— begin —
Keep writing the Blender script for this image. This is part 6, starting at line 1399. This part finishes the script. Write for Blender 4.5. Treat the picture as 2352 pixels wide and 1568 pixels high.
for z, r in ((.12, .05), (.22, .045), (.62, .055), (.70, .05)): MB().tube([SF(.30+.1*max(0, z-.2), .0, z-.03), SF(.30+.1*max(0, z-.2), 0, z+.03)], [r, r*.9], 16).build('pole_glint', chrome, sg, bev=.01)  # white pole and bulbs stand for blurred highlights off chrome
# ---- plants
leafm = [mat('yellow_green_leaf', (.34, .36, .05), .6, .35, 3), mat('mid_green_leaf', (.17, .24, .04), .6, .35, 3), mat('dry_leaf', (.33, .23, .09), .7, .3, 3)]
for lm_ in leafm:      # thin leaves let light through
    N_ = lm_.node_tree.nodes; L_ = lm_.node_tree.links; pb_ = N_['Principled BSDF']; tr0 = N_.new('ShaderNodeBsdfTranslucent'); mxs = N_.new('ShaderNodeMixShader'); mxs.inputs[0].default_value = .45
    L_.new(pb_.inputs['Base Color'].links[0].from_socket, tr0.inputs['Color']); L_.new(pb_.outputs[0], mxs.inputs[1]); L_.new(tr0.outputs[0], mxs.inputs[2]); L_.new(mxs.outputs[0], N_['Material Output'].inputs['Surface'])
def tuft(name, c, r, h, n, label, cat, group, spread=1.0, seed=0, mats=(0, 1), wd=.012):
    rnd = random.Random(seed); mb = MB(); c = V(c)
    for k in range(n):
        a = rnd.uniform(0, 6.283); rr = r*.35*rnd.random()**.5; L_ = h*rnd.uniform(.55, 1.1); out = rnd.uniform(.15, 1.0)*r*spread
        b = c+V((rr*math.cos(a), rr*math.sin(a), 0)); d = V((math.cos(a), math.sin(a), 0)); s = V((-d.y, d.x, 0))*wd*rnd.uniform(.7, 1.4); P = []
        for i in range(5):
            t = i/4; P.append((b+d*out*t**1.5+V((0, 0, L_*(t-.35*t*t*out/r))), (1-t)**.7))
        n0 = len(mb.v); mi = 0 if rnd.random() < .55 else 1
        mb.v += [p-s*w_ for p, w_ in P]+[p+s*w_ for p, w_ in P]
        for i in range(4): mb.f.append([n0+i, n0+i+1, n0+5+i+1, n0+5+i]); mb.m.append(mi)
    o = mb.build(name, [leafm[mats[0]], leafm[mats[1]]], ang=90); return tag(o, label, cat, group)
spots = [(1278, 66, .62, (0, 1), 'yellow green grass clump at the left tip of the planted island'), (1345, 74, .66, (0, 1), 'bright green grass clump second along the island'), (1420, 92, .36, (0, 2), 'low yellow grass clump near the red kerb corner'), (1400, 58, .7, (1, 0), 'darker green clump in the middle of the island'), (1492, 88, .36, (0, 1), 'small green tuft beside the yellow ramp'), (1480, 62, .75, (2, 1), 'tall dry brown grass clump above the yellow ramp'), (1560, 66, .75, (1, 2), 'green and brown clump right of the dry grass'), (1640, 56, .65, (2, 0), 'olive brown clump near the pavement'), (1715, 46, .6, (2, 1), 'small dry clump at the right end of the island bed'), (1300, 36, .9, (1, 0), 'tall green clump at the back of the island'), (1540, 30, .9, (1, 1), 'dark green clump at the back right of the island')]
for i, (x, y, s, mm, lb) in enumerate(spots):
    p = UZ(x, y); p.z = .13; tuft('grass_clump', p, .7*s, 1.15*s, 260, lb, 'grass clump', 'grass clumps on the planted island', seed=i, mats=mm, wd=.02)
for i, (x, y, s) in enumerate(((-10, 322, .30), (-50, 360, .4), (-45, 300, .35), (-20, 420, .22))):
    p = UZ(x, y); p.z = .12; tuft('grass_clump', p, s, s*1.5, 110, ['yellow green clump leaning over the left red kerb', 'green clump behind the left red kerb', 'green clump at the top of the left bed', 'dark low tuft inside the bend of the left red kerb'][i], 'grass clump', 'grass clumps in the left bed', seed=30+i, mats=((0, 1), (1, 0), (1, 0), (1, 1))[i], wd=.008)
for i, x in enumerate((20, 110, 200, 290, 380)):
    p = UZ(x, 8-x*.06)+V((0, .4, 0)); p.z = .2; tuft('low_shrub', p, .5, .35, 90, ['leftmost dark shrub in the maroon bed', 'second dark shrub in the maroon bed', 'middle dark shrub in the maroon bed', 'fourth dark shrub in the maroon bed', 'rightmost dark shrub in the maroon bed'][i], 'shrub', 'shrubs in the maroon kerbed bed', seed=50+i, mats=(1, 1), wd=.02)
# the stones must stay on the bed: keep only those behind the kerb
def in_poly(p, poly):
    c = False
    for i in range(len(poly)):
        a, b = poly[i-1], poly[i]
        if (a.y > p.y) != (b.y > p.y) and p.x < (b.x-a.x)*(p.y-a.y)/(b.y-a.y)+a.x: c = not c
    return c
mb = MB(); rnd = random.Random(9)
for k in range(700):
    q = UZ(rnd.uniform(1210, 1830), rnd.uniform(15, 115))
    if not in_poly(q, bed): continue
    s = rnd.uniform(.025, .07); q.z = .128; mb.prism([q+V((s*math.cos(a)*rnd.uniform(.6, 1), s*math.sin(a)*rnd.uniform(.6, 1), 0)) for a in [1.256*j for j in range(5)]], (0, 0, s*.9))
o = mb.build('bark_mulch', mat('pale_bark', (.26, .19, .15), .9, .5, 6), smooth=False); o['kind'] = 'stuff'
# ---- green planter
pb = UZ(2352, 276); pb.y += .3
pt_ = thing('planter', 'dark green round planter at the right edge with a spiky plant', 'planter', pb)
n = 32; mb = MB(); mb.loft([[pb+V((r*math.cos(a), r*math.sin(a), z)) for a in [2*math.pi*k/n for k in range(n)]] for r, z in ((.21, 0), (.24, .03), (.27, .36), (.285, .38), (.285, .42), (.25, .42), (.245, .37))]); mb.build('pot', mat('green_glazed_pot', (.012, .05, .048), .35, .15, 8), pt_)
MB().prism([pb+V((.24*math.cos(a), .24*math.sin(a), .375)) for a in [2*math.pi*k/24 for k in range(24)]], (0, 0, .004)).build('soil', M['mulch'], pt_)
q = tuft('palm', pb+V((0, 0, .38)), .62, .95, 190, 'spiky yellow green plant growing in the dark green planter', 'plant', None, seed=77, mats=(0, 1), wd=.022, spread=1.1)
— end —
*WHAT NEEDS TO BE DONE*.
Copy every line exactly. Leave nothing out.

*PROBLEM SOLUTION*.
Keep writing the Blender script for this image. This is part 6, starting at line 1399. This part finishes the script. Write for Blender 4.5. Treat the picture as 2352 pixels wide and 1568 pixels high.
for z, r in ((.12, .05), (.22, .045), (.62, .055), (.70, .05)): MB().tube([SF(.30+.1*max(0, z-.2), .0, z-.03), SF(.30+.1*max(0, z-.2), 0, z+.03)], [r, r*.9], 16).build('pole_glint', chrome, sg, bev=.01)  # white pole and bulbs stand for blurred highlights off chrome
# ---- plants
leafm = [mat('yellow_green_leaf', (.34, .36, .05), .6, .35, 3), mat('mid_green_leaf', (.17, .24, .04), .6, .35, 3), mat('dry_leaf', (.33, .23, .09), .7, .3, 3)]
for lm_ in leafm:      # thin leaves let light through
    N_ = lm_.node_tree.nodes; L_ = lm_.node_tree.links; pb_ = N_['Principled BSDF']; tr0 = N_.new('ShaderNodeBsdfTranslucent'); mxs = N_.new('ShaderNodeMixShader'); mxs.inputs[0].default_value = .45
    L_.new(pb_.inputs['Base Color'].links[0].from_socket, tr0.inputs['Color']); L_.new(pb_.outputs[0], mxs.inputs[1]); L_.new(tr0.outputs[0], mxs.inputs[2]); L_.new(mxs.outputs[0], N_['Material Output'].inputs['Surface'])
def tuft(name, c, r, h, n, label, cat, group, spread=1.0, seed=0, mats=(0, 1), wd=.012):
    rnd = random.Random(seed); mb = MB(); c = V(c)
    for k in range(n):
        a = rnd.uniform(0, 6.283); rr = r*.35*rnd.random()**.5; L_ = h*rnd.uniform(.55, 1.1); out = rnd.uniform(.15, 1.0)*r*spread
        b = c+V((rr*math.cos(a), rr*math.sin(a), 0)); d = V((math.cos(a), math.sin(a), 0)); s = V((-d.y, d.x, 0))*wd*rnd.uniform(.7, 1.4); P = []
        for i in range(5):
            t = i/4; P.append((b+d*out*t**1.5+V((0, 0, L_*(t-.35*t*t*out/r))), (1-t)**.7))
        n0 = len(mb.v); mi = 0 if rnd.random() < .55 else 1
        mb.v += [p-s*w_ for p, w_ in P]+[p+s*w_ for p, w_ in P]
        for i in range(4): mb.f.append([n0+i, n0+i+1, n0+5+i+1, n0+5+i]); mb.m.append(mi)
    o = mb.build(name, [leafm[mats[0]], leafm[mats[1]]], ang=90); return tag(o, label, cat, group)
spots = [(1278, 66, .62, (0, 1), 'yellow green grass clump at the left tip of the planted island'), (1345, 74, .66, (0, 1), 'bright green grass clump second along the island'), (1420, 92, .36, (0, 2), 'low yellow grass clump near the red kerb corner'), (1400, 58, .7, (1, 0), 'darker green clump in the middle of the island'), (1492, 88, .36, (0, 1), 'small green tuft beside the yellow ramp'), (1480, 62, .75, (2, 1), 'tall dry brown grass clump above the yellow ramp'), (1560, 66, .75, (1, 2), 'green and brown clump right of the dry grass'), (1640, 56, .65, (2, 0), 'olive brown clump near the pavement'), (1715, 46, .6, (2, 1), 'small dry clump at the right end of the island bed'), (1300, 36, .9, (1, 0), 'tall green clump at the back of the island'), (1540, 30, .9, (1, 1), 'dark green clump at the back right of the island')]
for i, (x, y, s, mm, lb) in enumerate(spots):
    p = UZ(x, y); p.z = .13; tuft('grass_clump', p, .7*s, 1.15*s, 260, lb, 'grass clump', 'grass clumps on the planted island', seed=i, mats=mm, wd=.02)
for i, (x, y, s) in enumerate(((-10, 322, .30), (-50, 360, .4), (-45, 300, .35), (-20, 420, .22))):
    p = UZ(x, y); p.z = .12; tuft('grass_clump', p, s, s*1.5, 110, ['yellow green clump leaning over the left red kerb', 'green clump behind the left red kerb', 'green clump at the top of the left bed', 'dark low tuft inside the bend of the left red kerb'][i], 'grass clump', 'grass clumps in the left bed', seed=30+i, mats=((0, 1), (1, 0), (1, 0), (1, 1))[i], wd=.008)
for i, x in enumerate((20, 110, 200, 290, 380)):
    p = UZ(x, 8-x*.06)+V((0, .4, 0)); p.z = .2; tuft('low_shrub', p, .5, .35, 90, ['leftmost dark shrub in the maroon bed', 'second dark shrub in the maroon bed', 'middle dark shrub in the maroon bed', 'fourth dark shrub in the maroon bed', 'rightmost dark shrub in the maroon bed'][i], 'shrub', 'shrubs in the maroon kerbed bed', seed=50+i, mats=(1, 1), wd=.02)
# the stones must stay on the bed: keep only those behind the kerb
def in_poly(p, poly):
    c = False
    for i in range(len(poly)):
        a, b = poly[i-1], poly[i]
        if (a.y > p.y) != (b.y > p.y) and p.x < (b.x-a.x)*(p.y-a.y)/(b.y-a.y)+a.x: c = not c
    return c
mb = MB(); rnd = random.Random(9)
for k in range(700):
    q = UZ(rnd.uniform(1210, 1830), rnd.uniform(15, 115))
    if not in_poly(q, bed): continue
    s = rnd.uniform(.025, .07); q.z = .128; mb.prism([q+V((s*math.cos(a)*rnd.uniform(.6, 1), s*math.sin(a)*rnd.uniform(.6, 1), 0)) for a in [1.256*j for j in range(5)]], (0, 0, s*.9))
o = mb.build('bark_mulch', mat('pale_bark', (.26, .19, .15), .9, .5, 6), smooth=False); o['kind'] = 'stuff'
# ---- green planter
pb = UZ(2352, 276); pb.y += .3
pt_ = thing('planter', 'dark green round planter at the right edge with a spiky plant', 'planter', pb)
n = 32; mb = MB(); mb.loft([[pb+V((r*math.cos(a), r*math.sin(a), z)) for a in [2*math.pi*k/n for k in range(n)]] for r, z in ((.21, 0), (.24, .03), (.27, .36), (.285, .38), (.285, .42), (.25, .42), (.245, .37))]); mb.build('pot', mat('green_glazed_pot', (.012, .05, .048), .35, .15, 8), pt_)
MB().prism([pb+V((.24*math.cos(a), .24*math.sin(a), .375)) for a in [2*math.pi*k/24 for k in range(24)]], (0, 0, .004)).build('soil', M['mulch'], pt_)
q = tuft('palm', pb+V((0, 0, .38)), .62, .95, 190, 'spiky yellow green plant growing in the dark green planter', 'plant', None, seed=77, mats=(0, 1), wd=.022, spread=1.1)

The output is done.